Now consider how "SRV" resource records could have been designed, but
weren't.  "SRV" resource records _could_ have been designed to
incorporate the protocol and the service names in their data portions

    example.org. IN SRV 86400 nicname tcp 0 0 43 whois.example.org.
    example.org. IN SRV 86400 ldap tcp 0 0 389 dir.example.org.
    example.org. IN SRV 86400 http tcp 0 0 80 www.example.org.

and service lookup would have involved performing a "SRV" lookup and
then scanning the resultant resource record set, which would have grown
with each new service defined and provided, for resource records with
names that matched the desired service.  (Do this design and its
concomitant problems seem somewhat familiar, boys and girls?)

Instead, "SRV" resource records were designed so that the service and
protocol names were encoded in the owner domain name,

    _nicname._tcp.example.org. IN SRV 86400 0 0 43 whois.example.org.
    _ldap._tcp.example.org. IN SRV 86400 0 0 389 dir.example.org.
    _http._tcp.example.org. IN SRV 86400 0 0 80 www.example.org.

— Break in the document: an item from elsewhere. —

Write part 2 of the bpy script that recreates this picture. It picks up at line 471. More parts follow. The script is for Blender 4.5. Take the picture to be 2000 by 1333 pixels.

and thus so that individual "SRV" resource record sets only covered
single services.  Thus, looking up the locator information for an
individual service doesn't present one with a whole slew of information
about services that one wasn't interested in, that one then has to wade
through picking out what one wants; and, also, the sizes of "SRV"
resource record sets don't grow as "SRV" lookup is defined for further
services.

In database terms (and without going into detail about the DNS database
schema): The primary key for the global, distributed, DNS database is an
<owner-name,class,type> tuple, and service lookup encodes an
<service-domain-name,class,type,protocol,service> search key into that
tuple, thereby making use of the DNS lookup mechanism to ensure that the
lookup yields only those data that are actually relevant.

Client-restriction data in fact uses a very similar
<client-domain-name,class,type,protocol,service> search key, which can
be encoded in the same way.  Ironically, this would have been clearer if
we didn't have "MX" resource records but had used "SRV" resource records
to find SMTP Relay servers.  The pairing of

    _smtp._tcp.example.org. IN SRV 86400 0 0 25 a.mx.example.org.

to locate the "example.org." SMTP Relay servers and

    _smtp._tcp.example.org. IN SPF 86400 "-all"

to publish the restrictions on the "example.org." SMTP Relay clients
would have seemed relatively straightforward.